Dawno dawno temu, gdy wszyscy cykliści mieli wąsy, a niektóre kobiety powoli zaczynały jeździć w spodniach, pewien piwowar miał karczmę. Znajdowała się ona przy szlaku, który regularnie pokonywali rowerzyści. Stałym punktem ich wycieczek, było zatrzymanie się na chwilę orzeźwienia. Jednak nastał dzień, w którym karczmarzowi nie starczyłoby dla wszystkich wyczekiwanego trunku. Dlatego postanowił piwo rozcieńczyć lemoniadą. Napój ten tak się spodobał, że do dziś jest znany i lubiany, pod nazwą “radler”, która w dialekcie bawarskim oznacza cyklistę.
Przechodząc do Chorwacji, wina “Cyclist” z winnicy Iuris, to nie są wina zmieszane ani z lemoniadą, ani z piwem. Natomiast z entuzjazmem przyjęły pomysł na alkohol orzeźwiający, lżejszy, idealny na upalne dni. Są tworzone przede wszystkim dla młodego konsumenta, który z chęcią latem napije się czegoś lekkiego, przyjemnego i niezobowiązującego. By to osiągnąć, znane międzynarodowe szczepy, takie jak chardonnay czy sauvignon blanc, łączone są z najbardziej popularnym białym szczepem na Bałkanach - graseviną.
Jak smakują?
Cyclist Charodnnay + Grasevina (10%)
Pachnie świeżą gruszką, pieczonym jabłkiem i nieco spalonym słońcem sianem. W smaku, zgodnie z zapowiedzią, jest lekkie, z orzeźwiającą kwasowością, lekkim posmakiem tymianku albo/i podbiału - tutaj nawiązuję do tabletek na gardło, ale niestety nie mam pojęcia jak smakują te dwie rośliny, znam jedynie pastylkową kombinację.
Cyclist Sauvignon blanc + gasevian (10,5%)
Pachnie jak klasyczne sauvignon z Nowej Zelandii. Jeżeli nie wiecie jak pachnie sauvignon z Nowej Zelandii, to zachęcam do skosztowania, bo nic tak nie pachnie! Są to aromaty skórki czarnej porzeczki, marakui, z miodowym akcentem. Zgodnie z nosem, konsument spodziewałby się równie charakterystycznego uderzenia mocy i jednak kwasowości, a tu zaskoczenie. Wino jest delikatne, cudownie orzeźwiające i schłodzone wydaje się jednym z genialniejszych pomysłów na upał.
Cyclist Cabernet sauvignon + Merlot (12,5 %)
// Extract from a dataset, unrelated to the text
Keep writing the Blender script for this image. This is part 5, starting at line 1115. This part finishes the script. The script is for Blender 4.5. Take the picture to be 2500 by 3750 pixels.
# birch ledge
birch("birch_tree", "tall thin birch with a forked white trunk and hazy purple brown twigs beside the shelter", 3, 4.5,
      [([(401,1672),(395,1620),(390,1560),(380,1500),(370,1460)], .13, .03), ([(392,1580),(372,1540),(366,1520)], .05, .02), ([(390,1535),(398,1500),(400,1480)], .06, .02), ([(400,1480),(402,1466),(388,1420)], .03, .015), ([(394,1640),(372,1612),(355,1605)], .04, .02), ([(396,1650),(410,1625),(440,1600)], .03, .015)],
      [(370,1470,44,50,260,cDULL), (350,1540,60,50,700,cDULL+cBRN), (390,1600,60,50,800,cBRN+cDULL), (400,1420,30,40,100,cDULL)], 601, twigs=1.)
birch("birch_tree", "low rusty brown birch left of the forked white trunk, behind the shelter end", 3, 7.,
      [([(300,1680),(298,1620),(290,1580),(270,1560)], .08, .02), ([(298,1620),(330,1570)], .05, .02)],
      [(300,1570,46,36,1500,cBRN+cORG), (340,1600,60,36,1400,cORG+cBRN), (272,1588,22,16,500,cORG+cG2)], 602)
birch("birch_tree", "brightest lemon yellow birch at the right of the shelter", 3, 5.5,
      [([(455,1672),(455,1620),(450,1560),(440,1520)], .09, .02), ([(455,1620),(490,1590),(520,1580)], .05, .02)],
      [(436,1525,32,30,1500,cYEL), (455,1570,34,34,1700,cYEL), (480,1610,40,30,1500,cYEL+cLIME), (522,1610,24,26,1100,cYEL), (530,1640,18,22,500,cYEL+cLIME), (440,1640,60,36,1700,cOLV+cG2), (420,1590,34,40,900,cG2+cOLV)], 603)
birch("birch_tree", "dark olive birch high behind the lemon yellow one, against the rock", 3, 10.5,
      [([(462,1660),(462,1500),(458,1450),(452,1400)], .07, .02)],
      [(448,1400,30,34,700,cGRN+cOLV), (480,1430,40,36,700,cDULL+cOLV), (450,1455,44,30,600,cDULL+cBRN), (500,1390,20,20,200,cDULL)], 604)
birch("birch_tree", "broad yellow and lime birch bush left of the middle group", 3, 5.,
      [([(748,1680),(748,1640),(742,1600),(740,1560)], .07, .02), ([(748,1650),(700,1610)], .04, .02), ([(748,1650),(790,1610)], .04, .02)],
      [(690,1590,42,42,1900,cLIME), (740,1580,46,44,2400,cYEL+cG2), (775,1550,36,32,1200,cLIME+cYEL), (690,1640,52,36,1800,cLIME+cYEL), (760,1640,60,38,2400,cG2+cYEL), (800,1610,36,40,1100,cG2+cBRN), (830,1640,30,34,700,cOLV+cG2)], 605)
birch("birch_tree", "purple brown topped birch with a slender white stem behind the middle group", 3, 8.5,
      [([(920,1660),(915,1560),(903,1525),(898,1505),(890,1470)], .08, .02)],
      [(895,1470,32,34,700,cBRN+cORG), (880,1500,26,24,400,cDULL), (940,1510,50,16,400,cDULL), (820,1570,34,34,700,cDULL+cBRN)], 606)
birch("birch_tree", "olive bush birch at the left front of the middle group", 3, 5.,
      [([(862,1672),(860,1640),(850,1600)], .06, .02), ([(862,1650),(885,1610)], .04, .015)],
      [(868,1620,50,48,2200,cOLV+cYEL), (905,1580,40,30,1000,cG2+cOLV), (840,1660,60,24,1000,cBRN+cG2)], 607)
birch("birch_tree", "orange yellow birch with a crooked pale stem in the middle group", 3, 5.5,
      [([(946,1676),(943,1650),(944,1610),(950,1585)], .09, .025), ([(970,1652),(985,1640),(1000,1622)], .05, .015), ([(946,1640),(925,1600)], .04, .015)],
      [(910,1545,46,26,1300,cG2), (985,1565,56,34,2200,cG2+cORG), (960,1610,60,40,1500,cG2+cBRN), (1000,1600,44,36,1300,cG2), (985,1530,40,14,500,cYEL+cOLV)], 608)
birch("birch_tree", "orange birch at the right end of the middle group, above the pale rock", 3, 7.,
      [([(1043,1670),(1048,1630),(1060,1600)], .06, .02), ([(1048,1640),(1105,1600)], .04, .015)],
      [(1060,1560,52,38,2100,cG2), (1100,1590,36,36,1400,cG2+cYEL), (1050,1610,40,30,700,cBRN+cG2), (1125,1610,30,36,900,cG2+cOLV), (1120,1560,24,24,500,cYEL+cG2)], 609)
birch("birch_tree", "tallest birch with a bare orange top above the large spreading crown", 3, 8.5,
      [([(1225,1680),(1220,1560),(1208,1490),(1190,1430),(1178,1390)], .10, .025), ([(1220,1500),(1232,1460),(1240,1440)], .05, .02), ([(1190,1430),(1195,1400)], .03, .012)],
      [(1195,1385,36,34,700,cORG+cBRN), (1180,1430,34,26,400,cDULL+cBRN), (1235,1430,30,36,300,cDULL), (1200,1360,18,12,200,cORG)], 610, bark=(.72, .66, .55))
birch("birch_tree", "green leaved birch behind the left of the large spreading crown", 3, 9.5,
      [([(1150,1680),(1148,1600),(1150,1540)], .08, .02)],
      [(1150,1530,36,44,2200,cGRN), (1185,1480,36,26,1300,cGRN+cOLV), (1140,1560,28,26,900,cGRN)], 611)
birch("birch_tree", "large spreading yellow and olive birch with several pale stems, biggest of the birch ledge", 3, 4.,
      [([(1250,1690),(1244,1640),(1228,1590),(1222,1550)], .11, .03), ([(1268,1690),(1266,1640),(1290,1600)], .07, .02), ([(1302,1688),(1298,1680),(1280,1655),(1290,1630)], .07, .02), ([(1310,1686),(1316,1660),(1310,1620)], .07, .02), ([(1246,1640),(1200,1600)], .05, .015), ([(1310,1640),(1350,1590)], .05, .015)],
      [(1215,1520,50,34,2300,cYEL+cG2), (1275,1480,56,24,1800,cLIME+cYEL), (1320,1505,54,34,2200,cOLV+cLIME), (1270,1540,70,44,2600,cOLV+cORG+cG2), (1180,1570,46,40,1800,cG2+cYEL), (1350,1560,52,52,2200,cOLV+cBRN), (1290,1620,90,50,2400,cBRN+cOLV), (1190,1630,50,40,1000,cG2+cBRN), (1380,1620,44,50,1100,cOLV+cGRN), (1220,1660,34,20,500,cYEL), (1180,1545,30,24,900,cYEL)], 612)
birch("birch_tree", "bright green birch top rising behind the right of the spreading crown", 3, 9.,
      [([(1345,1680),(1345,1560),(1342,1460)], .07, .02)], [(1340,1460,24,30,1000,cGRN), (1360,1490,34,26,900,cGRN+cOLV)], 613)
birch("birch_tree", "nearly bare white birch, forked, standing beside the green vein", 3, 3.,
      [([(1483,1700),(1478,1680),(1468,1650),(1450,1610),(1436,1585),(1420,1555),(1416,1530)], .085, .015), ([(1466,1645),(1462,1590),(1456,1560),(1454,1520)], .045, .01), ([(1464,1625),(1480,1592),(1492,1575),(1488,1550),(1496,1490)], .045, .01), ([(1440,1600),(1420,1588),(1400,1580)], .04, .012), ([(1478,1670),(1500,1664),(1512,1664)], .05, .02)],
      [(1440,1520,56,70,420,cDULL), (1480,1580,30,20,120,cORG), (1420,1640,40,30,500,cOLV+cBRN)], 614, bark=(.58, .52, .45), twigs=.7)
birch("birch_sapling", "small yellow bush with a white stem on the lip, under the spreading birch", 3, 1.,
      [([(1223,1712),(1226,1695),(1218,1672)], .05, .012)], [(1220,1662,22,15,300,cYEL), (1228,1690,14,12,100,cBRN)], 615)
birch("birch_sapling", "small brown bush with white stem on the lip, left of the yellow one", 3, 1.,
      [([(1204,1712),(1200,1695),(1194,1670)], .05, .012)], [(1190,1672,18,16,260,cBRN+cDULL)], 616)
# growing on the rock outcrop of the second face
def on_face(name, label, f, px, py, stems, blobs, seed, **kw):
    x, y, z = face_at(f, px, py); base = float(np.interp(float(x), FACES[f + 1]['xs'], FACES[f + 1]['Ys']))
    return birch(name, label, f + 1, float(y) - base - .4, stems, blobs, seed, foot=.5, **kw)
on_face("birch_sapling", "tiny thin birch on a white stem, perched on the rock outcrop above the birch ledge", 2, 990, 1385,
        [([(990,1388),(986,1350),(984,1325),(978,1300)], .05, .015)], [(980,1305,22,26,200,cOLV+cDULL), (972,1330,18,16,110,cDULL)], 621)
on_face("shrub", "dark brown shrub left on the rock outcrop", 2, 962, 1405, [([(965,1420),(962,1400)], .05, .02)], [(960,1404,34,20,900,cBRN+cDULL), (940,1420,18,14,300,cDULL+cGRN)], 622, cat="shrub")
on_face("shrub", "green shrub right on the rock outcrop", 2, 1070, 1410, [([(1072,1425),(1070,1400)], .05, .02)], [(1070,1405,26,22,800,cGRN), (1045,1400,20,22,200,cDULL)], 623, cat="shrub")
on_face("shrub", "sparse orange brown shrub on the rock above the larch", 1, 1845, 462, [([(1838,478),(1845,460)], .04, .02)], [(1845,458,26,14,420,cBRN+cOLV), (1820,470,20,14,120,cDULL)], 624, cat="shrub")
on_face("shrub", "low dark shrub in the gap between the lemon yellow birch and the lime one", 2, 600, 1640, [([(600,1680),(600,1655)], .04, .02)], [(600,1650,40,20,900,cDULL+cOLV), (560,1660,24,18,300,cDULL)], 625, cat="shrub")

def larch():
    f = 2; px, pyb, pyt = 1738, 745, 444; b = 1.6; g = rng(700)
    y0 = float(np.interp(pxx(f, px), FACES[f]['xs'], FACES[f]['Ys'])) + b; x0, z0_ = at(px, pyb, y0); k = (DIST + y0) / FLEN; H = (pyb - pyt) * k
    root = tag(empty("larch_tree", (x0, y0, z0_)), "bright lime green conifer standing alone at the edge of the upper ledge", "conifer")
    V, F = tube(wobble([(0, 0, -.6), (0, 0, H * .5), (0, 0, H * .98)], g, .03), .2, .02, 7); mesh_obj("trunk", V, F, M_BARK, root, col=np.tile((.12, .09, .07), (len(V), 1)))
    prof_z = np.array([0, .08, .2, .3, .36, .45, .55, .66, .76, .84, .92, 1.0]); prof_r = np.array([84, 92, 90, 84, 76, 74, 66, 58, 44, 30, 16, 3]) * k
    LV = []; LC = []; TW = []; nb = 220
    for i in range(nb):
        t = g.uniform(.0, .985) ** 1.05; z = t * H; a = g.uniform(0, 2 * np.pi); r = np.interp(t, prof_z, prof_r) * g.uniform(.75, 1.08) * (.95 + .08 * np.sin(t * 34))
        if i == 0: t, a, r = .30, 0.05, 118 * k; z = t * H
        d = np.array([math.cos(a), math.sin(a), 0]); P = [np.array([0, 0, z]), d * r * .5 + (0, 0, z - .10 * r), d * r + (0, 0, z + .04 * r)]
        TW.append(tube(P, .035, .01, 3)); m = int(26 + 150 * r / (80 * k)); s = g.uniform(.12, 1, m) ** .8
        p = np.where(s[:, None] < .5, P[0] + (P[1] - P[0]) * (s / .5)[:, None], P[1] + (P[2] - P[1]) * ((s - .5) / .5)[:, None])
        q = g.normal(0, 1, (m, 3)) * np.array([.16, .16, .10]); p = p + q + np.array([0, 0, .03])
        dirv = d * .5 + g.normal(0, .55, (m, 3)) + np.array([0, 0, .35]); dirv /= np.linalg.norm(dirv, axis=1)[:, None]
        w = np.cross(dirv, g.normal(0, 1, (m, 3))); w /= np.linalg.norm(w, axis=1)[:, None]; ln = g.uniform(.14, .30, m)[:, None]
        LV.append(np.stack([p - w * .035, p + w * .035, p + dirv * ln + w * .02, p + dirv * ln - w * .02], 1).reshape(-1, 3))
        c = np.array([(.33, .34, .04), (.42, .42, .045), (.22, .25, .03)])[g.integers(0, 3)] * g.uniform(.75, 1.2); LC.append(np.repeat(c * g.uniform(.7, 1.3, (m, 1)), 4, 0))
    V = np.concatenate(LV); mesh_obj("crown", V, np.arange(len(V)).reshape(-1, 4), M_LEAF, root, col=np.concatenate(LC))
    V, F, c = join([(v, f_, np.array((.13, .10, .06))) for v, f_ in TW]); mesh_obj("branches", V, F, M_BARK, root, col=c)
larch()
Wino najbardziej klasyczne ze wszystkich przeze mnie próbowanych. W aromatach doszukałam się dżemu truskawkowego, śliwek w czekoladzie i wiśni. Przy pierwszym zetknięciu jest bardzo delikatne i subtelne, przyjemnie opatulające wszystkie kubki smakowe. Jednak by nie pozostać bez nuty buńczuczności, te opatulające akcenty, na samym końcu zamieniają się w przyjemne taniny. Wino idealne do wieczoru przy smooth jazzie.
Gdy nastaną gorące dni i noce - a mam nadzieję, że kiedyś nastaną, to z wielką przyjemnością wrócę do schłodzonych win z serii Cyclist, bo bardzo przyjemnie spędza się przy nich czas.